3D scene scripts
* * * * * * *
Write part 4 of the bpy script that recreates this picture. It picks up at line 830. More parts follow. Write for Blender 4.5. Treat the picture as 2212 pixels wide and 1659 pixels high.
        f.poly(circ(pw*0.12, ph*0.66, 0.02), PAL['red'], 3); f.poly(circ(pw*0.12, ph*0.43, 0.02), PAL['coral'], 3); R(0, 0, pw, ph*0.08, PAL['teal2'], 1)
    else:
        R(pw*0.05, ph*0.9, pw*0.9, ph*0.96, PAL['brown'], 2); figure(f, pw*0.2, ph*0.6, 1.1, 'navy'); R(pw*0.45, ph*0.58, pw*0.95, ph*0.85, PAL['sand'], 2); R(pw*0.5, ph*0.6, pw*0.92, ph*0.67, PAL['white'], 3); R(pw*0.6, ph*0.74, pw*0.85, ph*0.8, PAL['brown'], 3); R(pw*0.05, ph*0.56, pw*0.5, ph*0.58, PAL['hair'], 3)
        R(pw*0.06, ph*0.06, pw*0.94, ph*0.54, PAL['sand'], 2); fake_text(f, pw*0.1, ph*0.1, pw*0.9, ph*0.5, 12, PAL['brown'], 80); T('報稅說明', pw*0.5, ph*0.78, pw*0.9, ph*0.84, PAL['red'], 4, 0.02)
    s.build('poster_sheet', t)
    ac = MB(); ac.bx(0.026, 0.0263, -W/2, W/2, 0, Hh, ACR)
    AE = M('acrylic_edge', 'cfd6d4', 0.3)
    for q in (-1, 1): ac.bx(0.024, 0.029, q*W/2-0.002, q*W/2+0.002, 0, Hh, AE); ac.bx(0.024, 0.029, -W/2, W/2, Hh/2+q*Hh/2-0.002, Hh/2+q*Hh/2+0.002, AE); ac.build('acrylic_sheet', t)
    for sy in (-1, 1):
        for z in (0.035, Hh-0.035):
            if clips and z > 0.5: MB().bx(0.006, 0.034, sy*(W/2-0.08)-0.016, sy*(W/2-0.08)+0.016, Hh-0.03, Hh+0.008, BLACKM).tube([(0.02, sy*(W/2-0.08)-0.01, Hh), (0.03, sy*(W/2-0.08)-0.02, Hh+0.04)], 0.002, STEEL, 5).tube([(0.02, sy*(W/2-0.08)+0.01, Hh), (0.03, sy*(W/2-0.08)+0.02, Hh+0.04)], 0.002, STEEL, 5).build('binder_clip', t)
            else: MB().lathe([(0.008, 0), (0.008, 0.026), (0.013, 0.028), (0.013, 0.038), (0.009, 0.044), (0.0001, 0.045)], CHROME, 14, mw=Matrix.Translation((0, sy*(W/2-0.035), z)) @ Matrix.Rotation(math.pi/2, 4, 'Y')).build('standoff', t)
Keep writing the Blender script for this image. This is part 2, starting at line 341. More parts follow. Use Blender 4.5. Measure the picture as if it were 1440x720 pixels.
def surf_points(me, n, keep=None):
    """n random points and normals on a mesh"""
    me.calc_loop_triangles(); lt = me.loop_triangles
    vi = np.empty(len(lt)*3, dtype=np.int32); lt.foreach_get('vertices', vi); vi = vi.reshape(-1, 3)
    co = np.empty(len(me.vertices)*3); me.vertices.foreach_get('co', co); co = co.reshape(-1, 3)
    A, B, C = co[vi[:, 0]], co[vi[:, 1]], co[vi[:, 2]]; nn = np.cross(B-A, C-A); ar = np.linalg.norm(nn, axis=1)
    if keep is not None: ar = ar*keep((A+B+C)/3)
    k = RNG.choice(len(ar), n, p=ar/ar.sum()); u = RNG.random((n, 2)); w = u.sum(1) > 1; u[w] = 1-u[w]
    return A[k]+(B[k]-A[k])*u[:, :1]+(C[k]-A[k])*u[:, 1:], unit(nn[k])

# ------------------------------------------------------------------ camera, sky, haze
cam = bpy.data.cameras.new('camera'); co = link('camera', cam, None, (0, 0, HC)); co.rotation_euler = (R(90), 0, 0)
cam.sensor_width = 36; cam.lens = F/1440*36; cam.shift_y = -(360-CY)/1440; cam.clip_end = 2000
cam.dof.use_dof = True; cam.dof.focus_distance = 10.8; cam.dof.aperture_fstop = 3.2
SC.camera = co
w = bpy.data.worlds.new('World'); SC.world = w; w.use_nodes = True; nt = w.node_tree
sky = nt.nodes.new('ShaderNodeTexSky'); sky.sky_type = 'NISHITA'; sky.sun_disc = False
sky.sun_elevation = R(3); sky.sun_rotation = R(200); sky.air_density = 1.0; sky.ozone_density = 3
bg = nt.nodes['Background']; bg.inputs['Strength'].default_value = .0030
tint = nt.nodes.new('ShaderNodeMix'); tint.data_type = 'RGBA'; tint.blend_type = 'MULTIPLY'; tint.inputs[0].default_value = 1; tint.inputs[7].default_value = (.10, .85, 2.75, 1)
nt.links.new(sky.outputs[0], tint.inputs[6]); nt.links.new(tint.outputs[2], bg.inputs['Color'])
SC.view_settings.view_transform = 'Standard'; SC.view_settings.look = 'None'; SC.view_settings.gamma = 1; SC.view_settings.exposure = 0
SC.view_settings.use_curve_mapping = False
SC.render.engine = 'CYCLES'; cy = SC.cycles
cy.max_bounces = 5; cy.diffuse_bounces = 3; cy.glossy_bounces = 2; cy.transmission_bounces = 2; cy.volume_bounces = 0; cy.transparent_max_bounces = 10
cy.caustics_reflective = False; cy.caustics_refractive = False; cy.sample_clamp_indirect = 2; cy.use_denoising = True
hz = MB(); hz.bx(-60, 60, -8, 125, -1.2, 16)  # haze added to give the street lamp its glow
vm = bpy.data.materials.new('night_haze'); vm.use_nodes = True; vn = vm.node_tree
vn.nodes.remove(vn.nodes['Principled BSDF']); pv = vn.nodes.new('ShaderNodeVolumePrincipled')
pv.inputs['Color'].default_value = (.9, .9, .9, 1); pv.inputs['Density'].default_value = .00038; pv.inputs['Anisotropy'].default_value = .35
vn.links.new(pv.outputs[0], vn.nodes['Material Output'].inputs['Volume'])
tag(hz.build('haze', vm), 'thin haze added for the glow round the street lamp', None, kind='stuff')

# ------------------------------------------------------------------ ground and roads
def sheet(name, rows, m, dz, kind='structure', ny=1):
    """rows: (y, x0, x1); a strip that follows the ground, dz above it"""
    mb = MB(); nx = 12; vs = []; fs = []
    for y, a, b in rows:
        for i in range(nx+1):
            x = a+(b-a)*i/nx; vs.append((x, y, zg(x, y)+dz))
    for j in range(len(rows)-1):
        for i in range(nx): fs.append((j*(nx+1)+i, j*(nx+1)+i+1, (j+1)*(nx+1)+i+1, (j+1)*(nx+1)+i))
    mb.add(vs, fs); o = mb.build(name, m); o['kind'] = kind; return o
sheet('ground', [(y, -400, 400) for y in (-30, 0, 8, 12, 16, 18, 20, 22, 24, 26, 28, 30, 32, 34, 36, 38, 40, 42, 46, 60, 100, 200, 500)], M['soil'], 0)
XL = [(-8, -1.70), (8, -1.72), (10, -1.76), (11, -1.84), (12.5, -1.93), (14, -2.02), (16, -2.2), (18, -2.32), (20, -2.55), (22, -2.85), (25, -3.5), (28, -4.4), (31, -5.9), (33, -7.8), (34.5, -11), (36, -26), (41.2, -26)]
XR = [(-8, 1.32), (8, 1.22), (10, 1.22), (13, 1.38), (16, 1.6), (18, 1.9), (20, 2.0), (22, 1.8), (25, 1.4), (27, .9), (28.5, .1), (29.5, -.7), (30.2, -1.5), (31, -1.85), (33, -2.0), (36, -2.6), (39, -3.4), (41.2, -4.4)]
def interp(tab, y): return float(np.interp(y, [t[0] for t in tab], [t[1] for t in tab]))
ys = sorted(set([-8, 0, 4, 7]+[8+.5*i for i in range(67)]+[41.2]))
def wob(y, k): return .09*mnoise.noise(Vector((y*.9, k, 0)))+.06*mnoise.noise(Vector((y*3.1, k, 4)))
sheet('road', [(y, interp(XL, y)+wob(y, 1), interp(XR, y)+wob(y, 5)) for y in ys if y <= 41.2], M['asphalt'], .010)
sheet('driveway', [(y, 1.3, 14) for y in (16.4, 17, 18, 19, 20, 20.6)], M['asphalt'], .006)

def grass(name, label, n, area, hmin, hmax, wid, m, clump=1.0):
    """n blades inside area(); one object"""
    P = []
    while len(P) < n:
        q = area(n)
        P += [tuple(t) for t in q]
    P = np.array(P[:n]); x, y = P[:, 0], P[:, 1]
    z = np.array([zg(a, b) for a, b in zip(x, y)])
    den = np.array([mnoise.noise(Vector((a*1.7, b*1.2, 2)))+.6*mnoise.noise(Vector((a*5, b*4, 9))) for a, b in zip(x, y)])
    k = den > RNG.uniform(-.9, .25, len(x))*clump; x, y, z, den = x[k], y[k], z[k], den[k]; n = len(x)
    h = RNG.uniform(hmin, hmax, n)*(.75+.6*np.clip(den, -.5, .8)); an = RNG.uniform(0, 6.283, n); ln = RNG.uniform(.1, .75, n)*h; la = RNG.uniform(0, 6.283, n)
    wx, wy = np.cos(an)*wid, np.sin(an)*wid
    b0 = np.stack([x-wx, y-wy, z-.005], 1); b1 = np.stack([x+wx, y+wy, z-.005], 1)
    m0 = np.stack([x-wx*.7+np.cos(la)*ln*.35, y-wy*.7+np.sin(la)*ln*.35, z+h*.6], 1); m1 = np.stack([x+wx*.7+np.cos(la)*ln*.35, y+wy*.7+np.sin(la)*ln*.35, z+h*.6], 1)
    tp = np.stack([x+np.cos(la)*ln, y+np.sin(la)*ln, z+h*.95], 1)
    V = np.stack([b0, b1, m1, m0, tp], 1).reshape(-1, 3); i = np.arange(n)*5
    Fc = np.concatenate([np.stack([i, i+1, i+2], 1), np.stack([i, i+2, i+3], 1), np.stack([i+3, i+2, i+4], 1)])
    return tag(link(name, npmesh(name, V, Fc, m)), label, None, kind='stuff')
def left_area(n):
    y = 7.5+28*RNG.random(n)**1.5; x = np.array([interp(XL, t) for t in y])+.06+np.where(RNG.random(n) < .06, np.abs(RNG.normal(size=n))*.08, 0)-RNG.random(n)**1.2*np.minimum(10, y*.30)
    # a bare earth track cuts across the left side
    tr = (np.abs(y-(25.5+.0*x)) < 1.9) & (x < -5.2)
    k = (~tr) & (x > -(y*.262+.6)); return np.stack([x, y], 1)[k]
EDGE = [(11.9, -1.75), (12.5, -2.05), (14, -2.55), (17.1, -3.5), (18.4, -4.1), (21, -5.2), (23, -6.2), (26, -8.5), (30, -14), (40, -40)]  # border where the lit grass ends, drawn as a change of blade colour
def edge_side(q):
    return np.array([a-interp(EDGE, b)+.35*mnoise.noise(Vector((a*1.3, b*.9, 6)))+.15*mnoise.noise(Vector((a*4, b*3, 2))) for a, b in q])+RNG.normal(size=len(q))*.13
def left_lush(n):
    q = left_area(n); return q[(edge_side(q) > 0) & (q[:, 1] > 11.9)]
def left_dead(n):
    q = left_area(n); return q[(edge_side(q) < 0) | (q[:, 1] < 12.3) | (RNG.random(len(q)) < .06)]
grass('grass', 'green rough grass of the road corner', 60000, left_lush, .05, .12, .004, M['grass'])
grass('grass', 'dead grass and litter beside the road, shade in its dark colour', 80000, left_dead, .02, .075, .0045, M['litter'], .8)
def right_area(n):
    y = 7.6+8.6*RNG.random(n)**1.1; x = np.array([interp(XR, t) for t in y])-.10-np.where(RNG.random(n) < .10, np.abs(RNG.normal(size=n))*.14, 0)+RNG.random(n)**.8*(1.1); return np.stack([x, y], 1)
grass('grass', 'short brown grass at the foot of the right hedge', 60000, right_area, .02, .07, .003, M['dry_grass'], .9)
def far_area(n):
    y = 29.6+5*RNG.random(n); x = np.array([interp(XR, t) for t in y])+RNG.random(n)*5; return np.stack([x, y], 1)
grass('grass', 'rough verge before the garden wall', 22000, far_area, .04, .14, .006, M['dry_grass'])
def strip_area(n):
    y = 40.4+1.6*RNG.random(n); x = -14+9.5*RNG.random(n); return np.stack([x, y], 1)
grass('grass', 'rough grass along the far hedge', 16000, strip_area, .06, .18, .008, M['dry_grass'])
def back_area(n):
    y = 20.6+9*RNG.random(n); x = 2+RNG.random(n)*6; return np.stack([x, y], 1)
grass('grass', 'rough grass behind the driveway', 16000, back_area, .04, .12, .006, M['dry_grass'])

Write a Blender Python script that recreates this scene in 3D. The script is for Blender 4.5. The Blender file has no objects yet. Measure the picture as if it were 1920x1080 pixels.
* * * * * * *
Give the exact lines, and only those, from the line containing "Keep writing the" through the line containing "A[k]+(B[k]-A[k])*u[:, :1]+(C[k]-A[k])*u[:, 1:], unit(nn[k])" in the entries above.

Keep writing the Blender script for this image. This is part 2, starting at line 341. More parts follow. Use Blender 4.5. Measure the picture as if it were 1440x720 pixels.
def surf_points(me, n, keep=None):
    """n random points and normals on a mesh"""
    me.calc_loop_triangles(); lt = me.loop_triangles
    vi = np.empty(len(lt)*3, dtype=np.int32); lt.foreach_get('vertices', vi); vi = vi.reshape(-1, 3)
    co = np.empty(len(me.vertices)*3); me.vertices.foreach_get('co', co); co = co.reshape(-1, 3)
    A, B, C = co[vi[:, 0]], co[vi[:, 1]], co[vi[:, 2]]; nn = np.cross(B-A, C-A); ar = np.linalg.norm(nn, axis=1)
    if keep is not None: ar = ar*keep((A+B+C)/3)
    k = RNG.choice(len(ar), n, p=ar/ar.sum()); u = RNG.random((n, 2)); w = u.sum(1) > 1; u[w] = 1-u[w]
    return A[k]+(B[k]-A[k])*u[:, :1]+(C[k]-A[k])*u[:, 1:], unit(nn[k])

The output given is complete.